Next-Generation Core Banking Platforms: A Golden Ticket?

 

Fintech has changed the game as far as banking is concerned. Online banks (or neo-banks) are taking over the market, winning larger shares of the market and serving customers at one third the cost of traditional banks. Fintechs are targeting lucrative niches in the value chain. Big tech players, with their large customer bases, pose a real threat and a few incumbents are investing heavily in innovation, putting laggards in the shade. The industry may almost be on the verge of a hostile takeover.

Fintechs are growing their businesses and attracting customers with the help of modern core technology architecture, which enables them to innovate faster and operate more efficiently. This is leaving incumbent banks increasingly concerned about their own limitations, particularly concerning their core architecture and their relatively slow change of pace. According to a McKinsey survey of 37 banking executives in May of 2019, 7 out of 10 banks are reviewing their core banking platforms.

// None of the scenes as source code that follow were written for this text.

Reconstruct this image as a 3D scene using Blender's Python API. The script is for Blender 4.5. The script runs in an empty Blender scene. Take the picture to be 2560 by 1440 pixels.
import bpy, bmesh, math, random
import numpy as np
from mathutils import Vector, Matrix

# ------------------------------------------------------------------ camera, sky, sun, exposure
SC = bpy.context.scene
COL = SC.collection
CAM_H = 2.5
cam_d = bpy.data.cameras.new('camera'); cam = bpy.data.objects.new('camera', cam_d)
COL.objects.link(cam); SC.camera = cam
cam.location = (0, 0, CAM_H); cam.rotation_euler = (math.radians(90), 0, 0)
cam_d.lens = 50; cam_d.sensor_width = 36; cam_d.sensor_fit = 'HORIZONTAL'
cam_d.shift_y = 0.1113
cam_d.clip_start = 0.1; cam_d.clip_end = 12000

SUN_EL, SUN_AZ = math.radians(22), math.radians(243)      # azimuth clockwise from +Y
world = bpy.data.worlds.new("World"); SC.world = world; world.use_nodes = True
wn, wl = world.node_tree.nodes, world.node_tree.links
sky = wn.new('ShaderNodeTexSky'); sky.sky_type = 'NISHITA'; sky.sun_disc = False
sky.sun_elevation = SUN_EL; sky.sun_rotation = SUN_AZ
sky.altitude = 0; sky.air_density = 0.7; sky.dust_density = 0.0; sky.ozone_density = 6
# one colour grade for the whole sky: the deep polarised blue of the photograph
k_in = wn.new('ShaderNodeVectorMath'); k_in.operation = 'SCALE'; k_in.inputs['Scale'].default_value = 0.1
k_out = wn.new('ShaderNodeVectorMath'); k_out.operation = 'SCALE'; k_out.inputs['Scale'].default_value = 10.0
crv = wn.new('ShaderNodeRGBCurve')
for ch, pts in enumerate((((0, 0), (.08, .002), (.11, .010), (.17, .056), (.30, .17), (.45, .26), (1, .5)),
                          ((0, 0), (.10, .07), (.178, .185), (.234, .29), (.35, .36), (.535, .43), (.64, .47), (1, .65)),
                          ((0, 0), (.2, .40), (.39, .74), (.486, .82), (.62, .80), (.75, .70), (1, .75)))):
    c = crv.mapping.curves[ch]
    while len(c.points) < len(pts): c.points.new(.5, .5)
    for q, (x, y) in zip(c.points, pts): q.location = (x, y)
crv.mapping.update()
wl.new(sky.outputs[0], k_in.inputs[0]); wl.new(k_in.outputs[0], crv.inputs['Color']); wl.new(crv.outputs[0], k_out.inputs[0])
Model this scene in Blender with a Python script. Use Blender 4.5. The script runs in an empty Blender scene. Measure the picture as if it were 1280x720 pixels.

The McKinsey survey identified four key areas in which traditional platforms inhibit performance:

  • Cost: Cost is the most important aspect of the industry given the low return on equity (ROE). Yet technical debt in traditional systems consumes large chunks of the IT budget—one mid-sized bank spent two-thirds of its digitization budget on this aspect alone. Clunky traditional systems are associated with manual software delivery and low straight-through-processing rates which keep costs higher than actually needed.

 

  • Time to market: Being able to launch products quickly is a critical competitive differentiator in the current crowded marketplace. Faster product delivery is restricted by the multiple interdependencies, bottlenecks and manual delivery processes in the traditional structure.

 

  • Personalization: Customers in the modern day increasingly expect a personalized experience. But banks often store data in multiple product-aligned core systems, which prevents them from catering to individual needs.

 

  • Ecosystems: Partnerships are becoming critical to creating the products and services of the future. Yet current architectures lack the connectivity to third parties that would enable innovation.

 

The good news for traditional banks is that the tools are at hand to address these challenges posed to them by the neo-banks. A new generation of cloud-native core banking platforms is emerging, including Mambu, 10X, Thought Machine, and FinXact, alongside offerings from the traditional core platform vendors. 

The tools are as such:

 

  • Reduced IT costs: Banks can cut spending through higher developer productivity and removal of technical debt. They can achieve further efficiencies by leveraging cloud-based services.

 

  • Accelerated time to market:Banks can easily and speedily develop new products and services in comparison to neo-banks. Higher levels of standardization make it simpler to leverage modern tools such as automated testing and therefore to implement more frequent deployment cycles.  

 

  • Data and a customer-centric proposition:Data capabilities are set to become a critical differentiator. Modern platforms support integrated data sets and a single source of truth. These in turn create the ability to offer personalized experiences in real time and run advanced analytics for sharper decision-making.

 

  • The ability to scale through partnerships and innovate:New platforms enable rapid scaling and less expensive development of ecosystems and ancillary services.